Written instruction: Find the lines that hold the word "script" and return them.

Stored records:
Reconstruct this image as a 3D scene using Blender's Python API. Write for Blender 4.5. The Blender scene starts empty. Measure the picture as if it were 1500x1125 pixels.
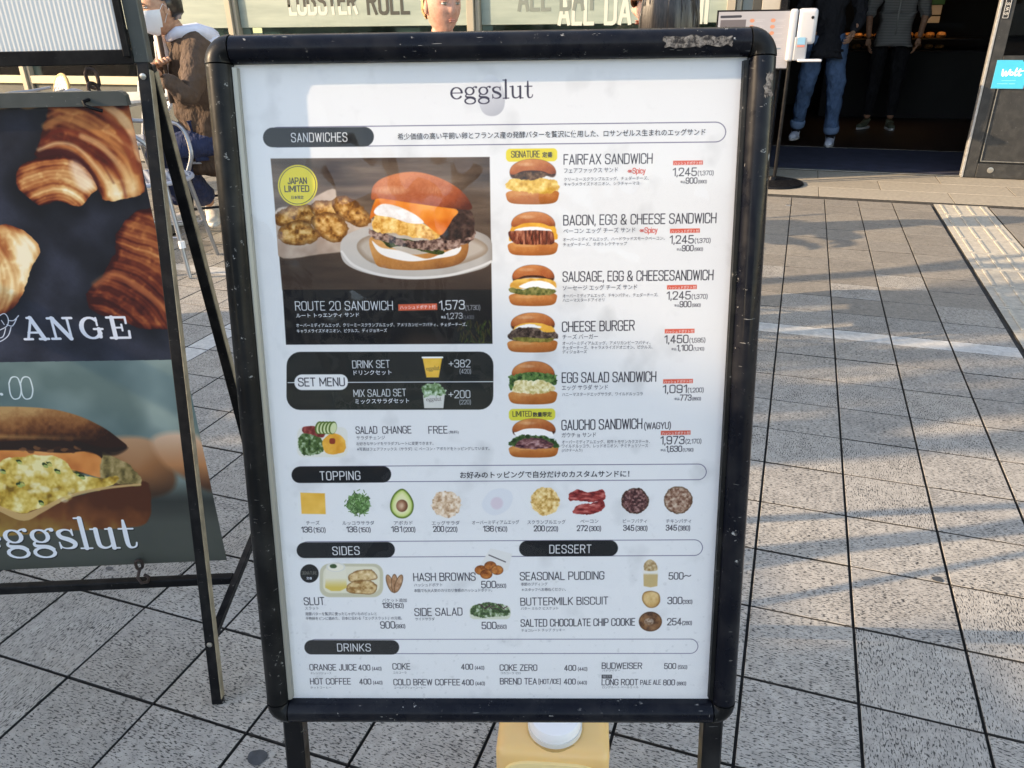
import bpy, bmesh, math, random
import numpy as np
from mathutils import Vector, Matrix
random.seed(4)
scn = bpy.context.scene; col = scn.collection
# ---------------------------------------------------------------- camera
cd = bpy.data.cameras.new('camera'); cam = bpy.data.objects.new('camera', cd); col.objects.link(cam); scn.camera = cam
cd.sensor_width = 36; cd.lens = 1134.9/1500*36; cd.clip_start = .05; cd.clip_end = 600
CR = np.array([[0.9443864228, 0.3285150288, -0.0145657193], [0.1292868867, -0.4116609367, -0.9021198225], [-0.3023560571, 0.8500665556, -0.4312396848]])
CP = (-0.0414776, -2.69315496, 1.18251375)
cam.matrix_world = Matrix(((CR[0][0], -CR[1][0], -CR[2][0], CP[0]), (CR[0][1], -CR[1][1], -CR[2][1], CP[1]), (CR[0][2], -CR[1][2], -CR[2][2], CP[2]), (0, 0, 0, 1)))
# ---------------------------------------------------------------- sky, sun, exposure
SUN_EL, SUN_AZ = math.radians(21), math.radians(27)       # shadows run along SUN_AZ from +X
wd = bpy.data.worlds.new('World'); scn.world = wd; wd.use_nodes = True
nt = wd.node_tree; sky = nt.nodes.new('ShaderNodeTexSky'); sky.sky_type = 'NISHITA'; sky.sun_disc = False
sky.sun_elevation = SUN_EL; sky.sun_rotation = math.radians(243); sky.air_density = 1.0; sky.dust_density = .6; sky.ozone_density = 1.2
nt.links.new(sky.outputs[0], nt.nodes['Background'].inputs[0]); nt.nodes['Background'].inputs[1].default_value = .15
sd = bpy.data.lights.new('sun', 'SUN'); sd.energy = 2.0; sd.angle = math.radians(.5); sd.color = (1., .88, .70)
sun = bpy.data.objects.new('sun', sd); col.objects.link(sun)
TS = Vector((-math.cos(SUN_AZ)*math.cos(SUN_EL), -math.sin(SUN_AZ)*math.cos(SUN_EL), math.sin(SUN_EL)))   # towards the sun
sun.rotation_euler = TS.to_track_quat('Z', 'Y').to_euler()
scn.view_settings.view_transform = 'Standard'; scn.view_settings.look = 'None'; scn.view_settings.gamma = 1; scn.view_settings.use_curve_mapping = False
scn.view_settings.exposure = 2.05
scn.view_settings.use_white_balance = True; scn.view_settings.white_balance_temperature = 8500; scn.view_settings.white_balance_tint = 16
scn.cycles.max_bounces = 8; scn.cycles.transparent_max_bounces = 12; scn.cycles.use_denoising = True
# ---------------------------------------------------------------- helpers
V = Vector
def tag(o, label=None, cat=None, group=None, kind=None):
    if label: o['label'] = label
    if cat: o['category'] = cat
    if group: o['group'] = group
    if kind: o['kind'] = kind
    return o
def empty(name, loc=(0, 0, 0), label=None, cat=None, group=None, rz=0, mat=None):
    o = bpy.data.objects.new(name, None); col.objects.link(o); o.empty_display_size = .1
    if mat is not None: o.matrix_world = mat
    else: o.location = loc; o.rotation_euler = (0, 0, rz)
    return tag(o, label, cat, group)
def world(p):
    return (world(p.parent) @ p.matrix_parent_inverse @ p.matrix_basis) if p.parent else p.matrix_basis.copy()
def attach(o, p):
    """parent without moving"""
    o.parent = p; o.matrix_parent_inverse = world(p).inverted(); return o
class MB:
    """collects shapes; build() links them as ONE mesh object"""
    def __init__(s): s.v = []; s.f = []; s.m = []; s.uv = {}
    def raw(s, vs, fs, mi=0):
        b = len(s.v); s.v += [tuple(v) for v in vs]; s.f += [tuple(b+i for i in f) for f in fs]; s.m += [mi]*len(fs); return s
    def box(s, c, d, R=None, mi=0, bev=0, seg=1):
        bm = bmesh.new(); bmesh.ops.create_cube(bm, size=1); bmesh.ops.scale(bm, vec=d, verts=bm.verts)
        if bev: bmesh.ops.bevel(bm, geom=bm.edges[:], offset=bev, segments=seg, affect='EDGES', profile=.6)
        M = Matrix.Translation(c) @ (R.to_4x4() if R else Matrix())
        vs = [M @ v.co for v in bm.verts]; fs = [[v.index for v in f.verts] for f in bm.faces]; bm.free(); return s.raw(vs, fs, mi)
    def tube(s, pts, r, n=8, mi=0, closed=False, cap=True, flat=1.):
        pts = [V(p) for p in pts]; m = len(pts); rs = r if hasattr(r, '__len__') else [r]*m; vs = []; up = None
        for i in range(m):
            a = pts[i-1] if (i or closed) else pts[i]; b = pts[(i+1) % m] if (i < m-1 or closed) else pts[i]
            t = (b-a).normalized()
            if up is None: up = V((0, 0, 1)) if abs(t.z) < .9 else V((1, 0, 0))
            x = t.cross(up)
            if x.length < 1e-4: x = t.cross(V((0, 1, .3)))
            x.normalize(); y = x.cross(t).normalized(); up = y
            for k in range(n):
                q = 2*math.pi*k/n; vs.append(pts[i]+x*math.cos(q)*rs[i]+y*math.sin(q)*rs[i]*flat)
        fs = []
        for i in range(m if closed else m-1):
            j = (i+1) % m
            for k in range(n): fs.append((i*n+k, i*n+(k+1) % n, j*n+(k+1) % n, j*n+k))
        if cap and not closed: fs += [tuple(range(n))[::-1], tuple((m-1)*n+k for k in range(n))]
        return s.raw(vs, fs, mi)
    def sq(s, a, b, w, d, xd, mi=0, bev=0):
        """square bar from a to b; w along xd, d across"""
        a, b, xd = V(a), V(b), V(xd).normalized(); z = (b-a).normalized(); y = z.cross(xd).normalized(); xd = y.cross(z)
        R = Matrix((xd, y, z)).transposed(); return s.box((a+b)/2, (w, d, (b-a).length), R, mi, bev)
    def lathe(s, prof, n=24, o=(0, 0, 0), mi=0, R=None):
        vs = []; fs = []; m = len(prof); M = Matrix.Translation(o) @ (R.to_4x4() if R else Matrix())
        for (r, z) in prof:
            for k in range(n): vs.append(M @ V((r*math.cos(2*math.pi*k/n), r*math.sin(2*math.pi*k/n), z)))
        for i in range(m-1):
            for k in range(n): fs.append((i*n+k, i*n+(k+1) % n, (i+1)*n+(k+1) % n, (i+1)*n+k))
        fs += [tuple(range(n))[::-1], tuple((m-1)*n+k for k in range(n))]; return s.raw(vs, fs, mi)
    def sweep(s, prof, path, mi=0, cap=True):
        """prof: points (a,b); path: list of (origin, adir, bdir)"""
        vs = []; n = len(prof)
        for o, A, B in path:
            for a, b in prof: vs.append(V(o)+V(A)*a+V(B)*b)
        fs = []
        for i in range(len(path)-1):
            for k in range(n): fs.append((i*n+k, i*n+(k+1) % n, (i+1)*n+(k+1) % n, (i+1)*n+k))
        if cap: fs += [tuple(range(n))[::-1], tuple((len(path)-1)*n+k for k in range(n))]
        return s.raw(vs, fs, mi)
    def mesh(s, name, mats, smooth=False):
        me = bpy.data.meshes.new(name); me.from_pydata([tuple(v) for v in s.v], [], s.f)
        for m in (mats if isinstance(mats, (list, tuple)) else [mats]): me.materials.append(m)
        me.polygons.foreach_set('material_index', s.m)
        bm = bmesh.new(); bm.from_mesh(me); bmesh.ops.recalc_face_normals(bm, faces=bm.faces); bm.to_mesh(me); bm.free()
        if smooth:
            me.polygons.foreach_set('use_smooth', [True]*len(me.polygons))
            if smooth != 'all': me.set_sharp_from_angle(angle=math.radians(38))
        return me
    def build(s, name, mats, parent=None, smooth=False, label=None):
        o = bpy.data.objects.new(name, s.mesh(name, mats, smooth)); col.objects.link(o)
        if parent: attach(o, parent)
        if label: o['label'] = label
        return o
def copy_tree(o, parent=None):
    c = o.copy(); col.objects.link(c); c.parent = parent
    for ch in o.children: copy_tree(ch, c)
    return c
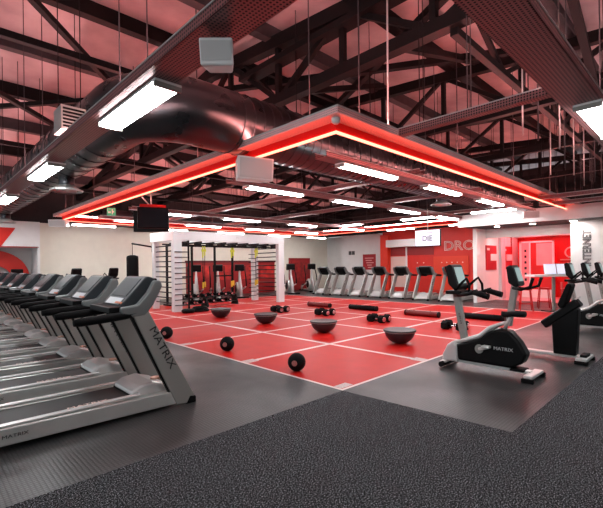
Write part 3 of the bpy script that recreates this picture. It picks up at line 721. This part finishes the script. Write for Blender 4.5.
# ------------------------------------------------------------------ cross trainers
def make_cross():
    r = empty('cross_trainer')
    MB().beam((-.95,0,.07),(.85,0,.07), .16, .08).build('base_rail', SILV, r, .01)
    for q in (-.94,.84): MB().box((q-.06,-.33,0),(q+.06,.33,.08)).build('foot', BLACK, r)
    MB().lathe([(.30,-.12),(.34,-.08),(.34,.08),(.30,.12)], 28, (-.05,0,.42), 'y').build('drive_housing', SILV, r)
    MB().lathe([(.20,-.135),(.20,.135)], 24, (-.05,0,.42), 'y').build('drive_disc', BLACK, r)
    MB().path([(.55,0,.1),(.52,0,.5),(.38,0,.9),(.30,0,1.15),(.34,0,1.35)], [.17,.15,.11,.08,.06], 14, .6).build('mast', SILVL, r)
    c = MB().prism([(.24,1.3),(.16,1.36),(.26,1.66),(.42,1.62),(.40,1.34)], -.22, .22).build('console', BLACK, r, .02)
    MB().prism([(.165,1.40),(.25,1.63),(.245,1.635),(.158,1.405)], -.16, .16).build('screen', SCREEN, c)
    for s in (-1,1):
        MB().path([(.28,s*.34,.55),(.2,s*.33,1.0),(.0,s*.33,1.3),(.02,s*.33,1.58)], [.03,.03,.025,.028], 8).build('arm_lever', BLACK, r)
        MB().path([(.28,s*.30,.52),(-.35,s*.26,.36),(-.85,s*.2,.22)], .03, 8).build('pedal_arm', SILVL, r)
        MB().box((-.52,s*.26-.08,.38),(-.18,s*.26+.08,.43)).build('pedal', BLACK, r, .01)
        MB().lathe([(.14,-.02),(.14,.02)], 16, (-.85,s*.2,.2), 'y').build('crank_disc', SATIN, r)
    return r
ct = make_cross(); index(ct)
cl = ['silver cross trainer behind the rig, first from the left','silver cross trainer behind the rig, second from the left','silver cross trainer behind the rig, third from the left','silver cross trainer just right of the rig in front of the red panel','silver cross trainer between the red panel and the far treadmills']
for k, (x, y, a) in enumerate(((10.35,18.3,245),(11.6,18.3,245),(12.95,18.3,245),(16.6,18.2,245),(18.8,18.6,245))):
    o = ct if k == 0 else copy_tree(ct)
    o.location = (x,y,0); o.rotation_euler = (0,0,math.radians(a)); o.scale = (1.12,1.12,1.08); tag(o, cl[k], 'cross trainer', 'cross trainers behind the rig')

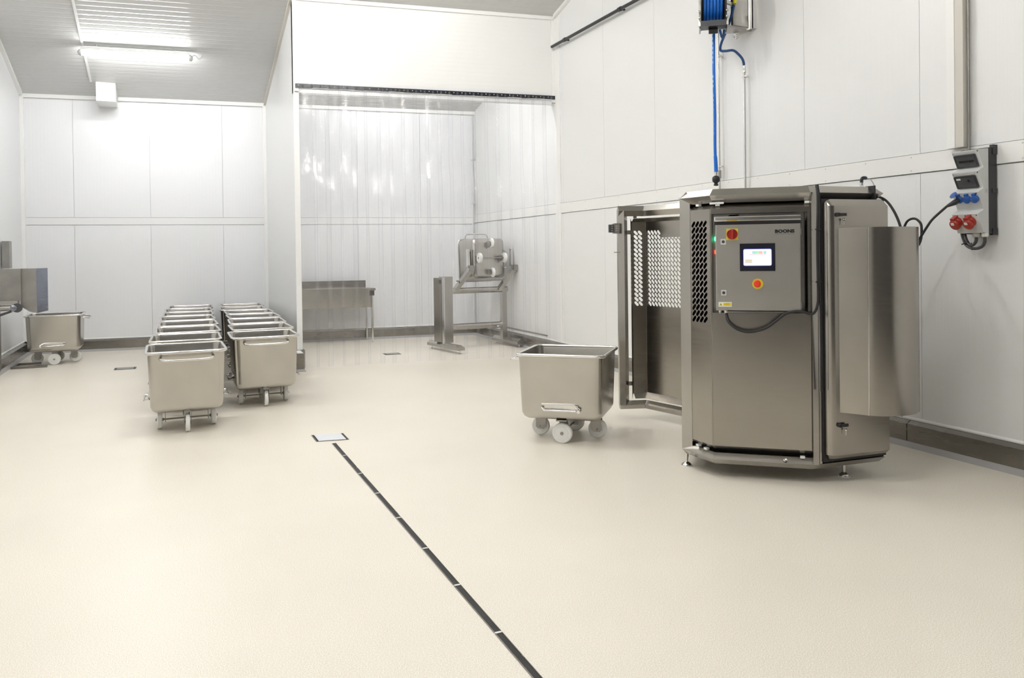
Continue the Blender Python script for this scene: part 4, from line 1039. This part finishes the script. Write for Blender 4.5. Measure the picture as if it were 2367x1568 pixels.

Final result:
Write part 3 of the bpy script that recreates this picture. It picks up at line 721. This part finishes the script. Write for Blender 4.5.
Continue the Blender Python script for this scene: part 4, from line 1039. This part finishes the script. Write for Blender 4.5. Measure the picture as if it were 2367x1568 pixels.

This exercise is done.